Oh well, I thought. The prices will have to come down at some point, right? And at the time, I hadn’t found anyone interested in going to the show yet, so against my plan-everything-in-advance-tendancies, I let it go and figured it would all work itself out somehow.
A small part of me also probably [read: definitely] expected that I’d have met someone or have a significant other by that point and he would want to take me for my birthday. Cause naturally anyone I date is going to have to like country and he would want to go too and wouldn’t that be, like, so perfect?
Oy. You see where this is going. [See “The Trouble with Optimism” if you’d like more history.]
What’s that saying? If you want to make God laugh, tell him your plans?
As the date drew closer and closer, I was A. still single and B. still without a friend to go with me. I threw the idea out there to just about everyone I knew in Seattle. I may or may not have also suggested it to some non-creepy-looking-strangers. [kidding. kind of.] All I wanted for my birthday was to go to this concert.
Unfortunately, the tickets never did come down in price, I did not meet a Mr. Right [or even a “Mr. Right Now” whose company I enjoyed enough to ask] and in the weeks leading up to the show, I was a ball of ridiculous emotions that likely [read: definitely] had a lot less to do with the concert, and a lot more to do with “not being where I thought I’d be in life by this particular milestone” and homesickness for my friends back in the mitten.
In the days before, I started toying with the idea of going solo. I went back and forth – was it safe? would I have fun, or just feel weird? what else could I be buying with this money? would it bring me as much joy as this concert? who goes to a concert by themselves?!? probably only losers. does this make me a loser? [and several other mean, judge-y thoughts I’d prefer not to share.]
I know this is a firstworldproblem to the extreme. I know I sound spoiled and ridiculous.
On the Friday before, I found out that a co-worker and his wife were going, which made the idea of going alone a little more appealing. At least if something were to happen, there was someone within the vicinity that would know my whereabouts.
On the Saturday of the show, I made my decision: I’m going. Hell or high water, insecurities and loser-status-be-damned.

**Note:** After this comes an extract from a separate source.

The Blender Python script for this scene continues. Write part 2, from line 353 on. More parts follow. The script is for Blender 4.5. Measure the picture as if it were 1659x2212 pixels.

The tickets were not cheap, but once I had my ticket in hand, I was over the moon excited. I got ready, and hit the road to Tacoma, singing and tapping along to my favorite songs with the sun shining in my window the entire way.
I made it JUST in time to see Chris Young, which made me SO happy. Since no one was standing, I did some seat dancing and singing along and jamming. And honestly, it wasn’t weird. No one cared. No one looked at me funny. And no one judged me. [Well, not to my face at least.]
I met up with my colleague and his friends in between sets, and they were a fun group. The conversation, while short, was just what I needed, and we raced back to our respective seats when George came on.
George is not flashy or over the top. He is a simple man on a simple stage with a simple guitar. But when he sings…it’s unreal. His voice is classic country to the core, and he just has this indescribable connection with the audience. I totally got why he’d been so popular for decades [and why women young and old have a little crush on him]. He played for hours, and I just sat enthralled watching a legend. I may or may not have teared up when he sang “Troubadour” and “Cowboy Rides Away” knowing this really was when the cowboy was going to ride away. They just don’t make ’em like George anymore.
Honestly, going solo was liberating. I’ve done so many things alone – theater shows, baseball games, movies…but this felt different. More empowering because I almost let my insecurities hold me back, but didn’t? Maybe. Regardless of the reason, I would totally do it again. Go ahead, ask me about the show. You just might be witness to the ear-to-ear-*ish-eating-grin I described earlier.
Thanks for the memories and the life lesson, George.